Louisiana Courts Continue Re-Establishment of the Open and Obvious Defense

Under traditional Louisiana law, if somebody tripped and fell, the property owner would not be liable for an injury (1) if the person reasonably should have seen the thing that caused them to fall or (2) if it was as obvious to the person as it was to the property owner. Stated another way, if the alleged condition was “open” and “obvious,” then that condition could not be “unreasonably dangerous,” and the property owner would not be liable. This thinking formed the basis of the “open and obvious defense” in Louisiana law.

A few years ago, the Louisiana Supreme Court issued a ruling in Broussard v. State, 2012-1238 (La. 2013), 113 So.3d 175 that raised doubts about the usefulness of the open and obvious defense. However, recent decisions by the Louisiana Supreme Court and various courts of appeal have clarified that the open and obvious defense is not dead.
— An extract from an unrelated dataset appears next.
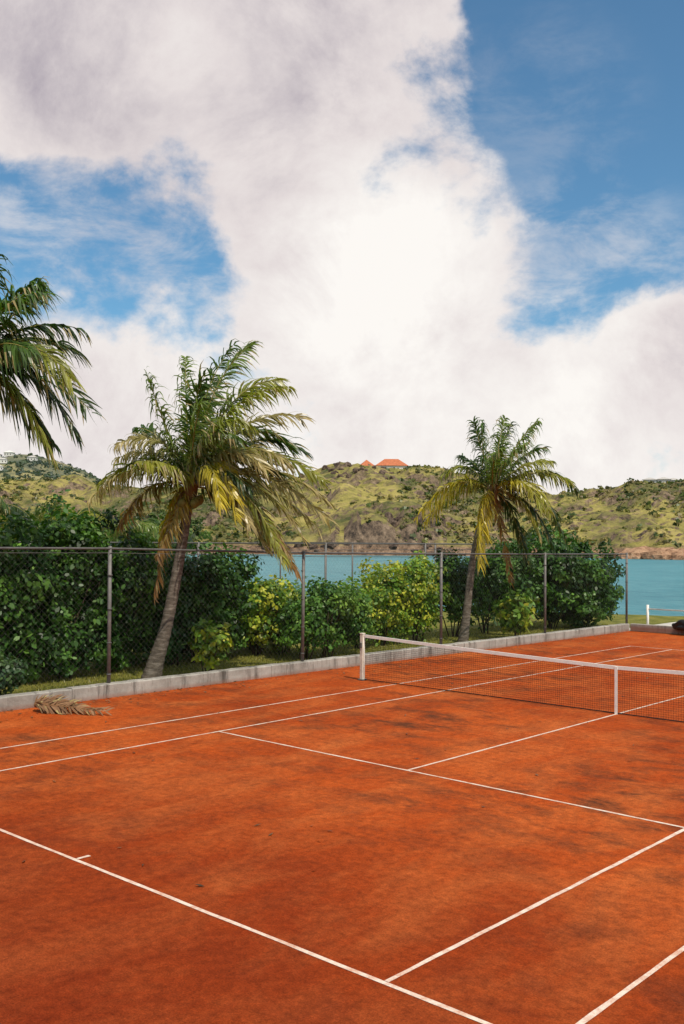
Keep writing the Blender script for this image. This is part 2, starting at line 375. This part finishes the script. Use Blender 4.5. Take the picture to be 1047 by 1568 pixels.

A recent example of this trend is seen in Morel v. Cheema Properties, LLC, 16-666 (La. App. 5 Cir. 4/12/17), — So.3d —. This case involved a trip-and-fall accident at a gas station. On her way inside to pay for her gas, an elderly plaintiff saw two hoses next to a curb where she stepped up to enter the store. When she exited the store, she saw that the two hoses had separated and now blocked her path. She fell and was injured when she tried to navigate through these hoses. The property owner asserted the open and obvious defense and plaintiff’s suit was dismissed.

The court found that the plaintiff “was aware of the open and obvious risk” and that she fell while attempting to step over the hoses. The court observed that the plaintiff could have avoided the risk by asking for assistance or for the hoses to be moved. To the court, it was significant “that the plaintiff saw the hoses and was aware that the hoses could cause her to fall.” Therefore, because the alleged condition was open and obvious, it did not present an unreasonable risk.

This recent Fifth Circuit decision is consistent with recent trends in Louisiana law and shows that the open and obvious defense remains alive and well.